Sebenarnya dengan ketidak sandaran kita, Tuhan sudah memberi kita semua instrumen yang kita butuhkan untuk hidup dalam damai: cinta, alam, kebebasan. Tapi, sering kali kita membuatnya lebih rumit. Kita berbicara tentang ajaran Tuhan seolah-olah itu adalah soal-soal ujian yang sangat sulit, ketika sebenarnya, Dia hanya meminta kita untuk mencintai lebih banyak dan menilai lebih sedikit. Simpel kan? Tapi entah mengapa, kita selalu memperumitnya.
Mungkin, yang sekarang kita butuhkan hanyalah kembali ke dasar. Duduk di bawah pohon, merasakan angin sepoi-sepoi, dan hanya….diam. Merasakan keberadaan Tuhan dalam segala sesuatu, tanpa terlalu banyak peraturan, tanpa terlalu banyak beban pikiran. Tuhan itu sederhana, kita yang membuatnya tampak kompleks. Dia hanya ingin mencintai, hidup dengan damai, dan mungkin berhenti sejenak dari perlombaan hidup yang tiada habisnya.

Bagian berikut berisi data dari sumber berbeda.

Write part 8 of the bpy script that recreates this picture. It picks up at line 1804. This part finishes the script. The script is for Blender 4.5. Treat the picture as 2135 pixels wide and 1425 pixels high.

Jadi, mari kita bersantai sedikit. Mari kita berhenti mencari Tuhan di tempat-tempat yang megah dan formal, dan mulai menemukannya dalam hal-hal kecil: dalam pelukan seorang teman, dalam senyum seseorang yang kita cintai, dalam seruputan kopi, dan dalam gemerisik daun yang ditiup angin. Tuhan tidak jauh, dia ada di sini, saat kita duduk di bawah pohon, mengobrol dengan alam, dan merasa damai dengan diri kita sendiri. Bukankah itu cukup hippie untuk kita semua?